Training accessibility. Certain scenarios are categorically inaccessible in live training — not because of cost, but because of safety. A realistic VVIP protection exercise with active hostile threat simply cannot be run live without unacceptable risk. Hostage rescue in a populated building cannot be rehearsed with real civilians. Drug raid operations in realistic urban environments cannot be practiced in actual neighborhoods. KOMINA makes these scenarios trainable for the first time, regardless of what they would cost in live format.

Repetition without escalating risk. The physiological and tactical skills that operational readiness requires are built through repetition. In live training, each repetition carries risk and cost, which limits how many repetitions are realistically available to any individual trainee. In KOMINA, repetitions are essentially unlimited. Trainees can run the same critical decision scenario dozens of times, building the automatic response patterns that high-pressure situations demand.

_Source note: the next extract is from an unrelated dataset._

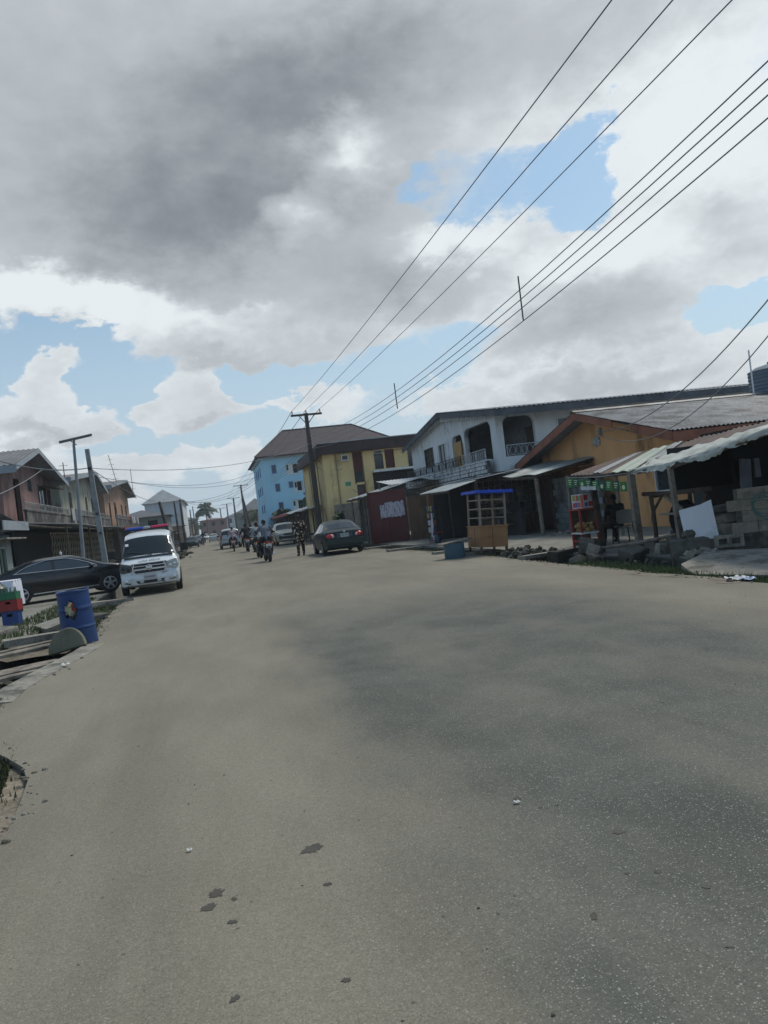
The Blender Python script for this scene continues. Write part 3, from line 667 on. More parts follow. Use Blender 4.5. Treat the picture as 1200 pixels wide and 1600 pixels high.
MB().wall('y', YF-.35, YF-.005, 9.56, 10.08, 5.54, 5.96, [(9.62, 10.02, 5.6, 5.9)]).build('casing', M_winframe, a); MB().box((9.62, YF-.30, 5.6), (10.02, YF-.1, 5.9)).build('grille', M_concd, a)

# --- tall light blue block with a big brown hipped roof
t = thing('blue_building', 'tall light blue painted block under a large brown hipped roof', 'building', (6.9, 95, 0))
BY = 95.; BX0, BX1 = 6.95, 24.
wb = [(8.15, 8.65, 7.95, 8.95), (9.85, 11.45, 7.65, 8.95), (11.8, 12.3, 8.05, 8.85), (8.35, 8.85, 5.7, 6.6), (10.02, 10.5, 6.0, 6.7), (10.62, 11.72, 5.42, 6.72), (11.92, 12.4, 5.8, 6.6), (8.5, 9.0, 3.4, 4.3), (10.2, 11.6, 3.2, 4.4), (13.9, 15.4, 7.6, 8.9), (13.9, 15.4, 5.4, 6.7), (17, 18.4, 7.6, 8.9)]
sw = [(98, 98.8, 7.9, 9.0), (101.5, 102.5, 7.9, 9.0), (105, 106, 7.9, 9.0), (98, 98.8, 5.6, 6.6), (101.5, 102.5, 5.6, 6.6), (105, 106, 5.6, 6.6), (98, 98.8, 3.3, 4.3), (102, 103, 3.3, 4.3)]
mb = MB().wall('y', BY, BY+.25, BX0, BX1, 0, 9.75, wb); mb.wall('x', BX0, BX0+.25, BY+.25, 112, 0, 9.75, sw); mb.box((BX1-.25, BY+.25, 0), (BX1, 112, 9.75)); mb.box((BX0+.25, 111.75, 0), (BX1-.25, 112, 9.75)); mb.build('wall', M_blue, t)
for i, (a, b, c, d) in enumerate(wb):
    wide = b-a > .9
    if wide:
        f = MB().wall('y', BY+.15, BY+.2, a, b, c, d, [(a+.1, a+.35, c+.5, d-.15), (b-.7, b-.15, c+.1, d-.1)]); f = f.build('balcony_recess', M_winframe, t)
        MB().box((a, BY+.4, c), (b, BY+.45, d)).build('pane', M_dark, f)
        MB().box((a-.05, BY-.06, c-.08), (b+.05, BY-.003, c-.002)).build('sill', M_winframe, f)
    else: window(t, 'y', BY, a+.06, b-.06, c+.06, d-.06, M_bluetrim, .10, .05, 1)
for (a, b, c, d) in sw: window(t, 'x', BX0, a+.06, b-.06, c+.06, d-.06, M_bluetrim, .10, .05, 1)
MB().box((BX0-.35, BY-.4, 9.752), (BX1+.4, 112.4, 9.95)).build('eave', mat('pale_eave', (.45, .50, .53), .7, .1, 2), t)
rx0, rx1, ry0, ry1 = BX0-.75, BX1+1.2, BY-.8, 112.8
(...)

Objective performance baselines. Most defense organizations have a reasonable understanding of unit readiness based on traditional training records, exercise results, and instructor assessments. What they typically lack is granular, longitudinal data on individual and team performance across specific tactical skill domains. KOMINA generates this data automatically. Over time, it produces an objective capability profile — not just “this unit passed their last exercise,” but “this team’s reaction time under stress has improved by 18% over six months, their communication efficiency under reduced visibility is still below target, and three specific personnel are showing stress response patterns that suggest they need additional pressure inoculation.”

This information changes how organizations allocate their training resources. It allows targeted investment in specific skill gaps rather than uniform repetition of standardized curricula.

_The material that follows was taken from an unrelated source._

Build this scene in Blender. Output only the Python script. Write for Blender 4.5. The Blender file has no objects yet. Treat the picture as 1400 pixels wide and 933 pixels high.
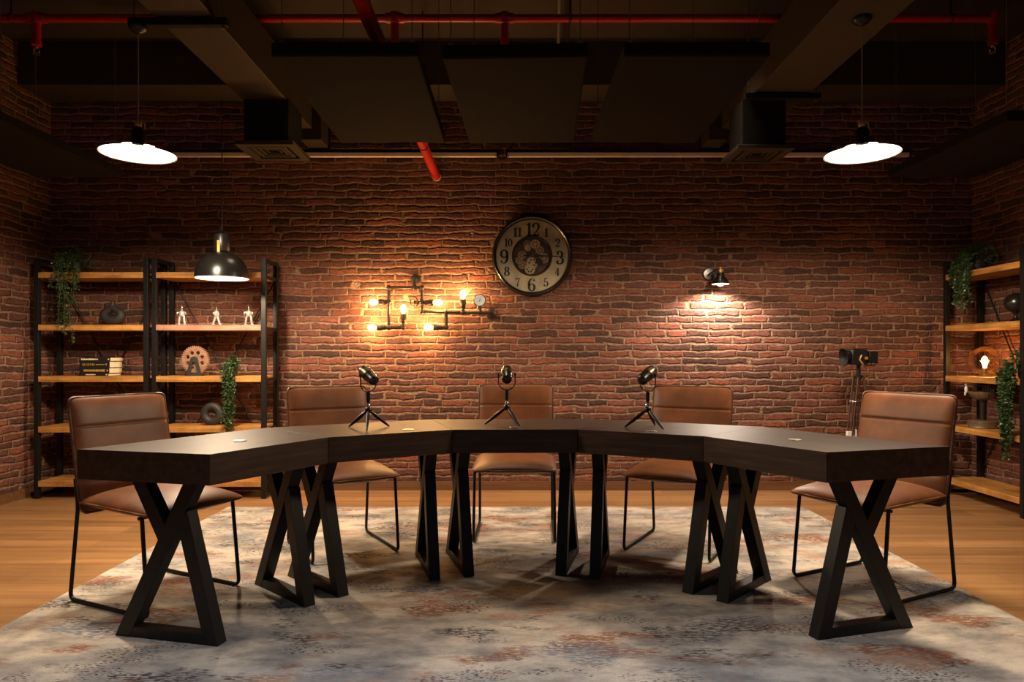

The readiness gap. Between major training exercises, personnel readiness degrades. Skills attrite without practice. KOMINA’s accessibility — it doesn’t require a field site, doesn’t require significant logistical setup, can be run in a facility — allows training to happen continuously rather than episodically. The curve between peak readiness after a major exercise and the inevitable decline over subsequent months can be flattened significantly through regular KOMINA sessions.

The Adoption Trajectory Across Southeast Asia

With more than 50 military units and 10,000+ personnel trained through the platform, KOMINA’s footprint in Southeast Asian defense training is already substantial.

The trajectory is accelerating. As the first wave of adopting organizations accumulates performance data and cost comparison records, the procurement case for peer organizations becomes increasingly concrete. Procurement officers who were evaluating the technology based on vendor presentations are now evaluating it based on the verified records of neighboring units.

This dynamic — early adopter data maturing into verified proof — is typically what drives mainstream adoption of any significant technology in the defense sector. KOMINA is at that inflection point now.

The Real Question

The question isn’t whether virtual training for military and law enforcement is worth adopting. The data from organizations that have deployed it makes that case clearly and repeatedly.

The question, for organizations still evaluating, is a different one: what does it cost to delay?

Every training cycle that runs without KOMINA’s analytical depth generates data that doesn’t exist. Every scenario that can’t be run safely in live format is a gap in preparation. Every month of personnel readiness degradation between major exercises is operational capability that could have been maintained.

The ROI conversation in defense technology is rarely just about return on investment. It’s about the cost of unpreparedness — a cost that, in the contexts that KOMINA’s clients operate in, is measured in terms that no procurement spreadsheet fully captures.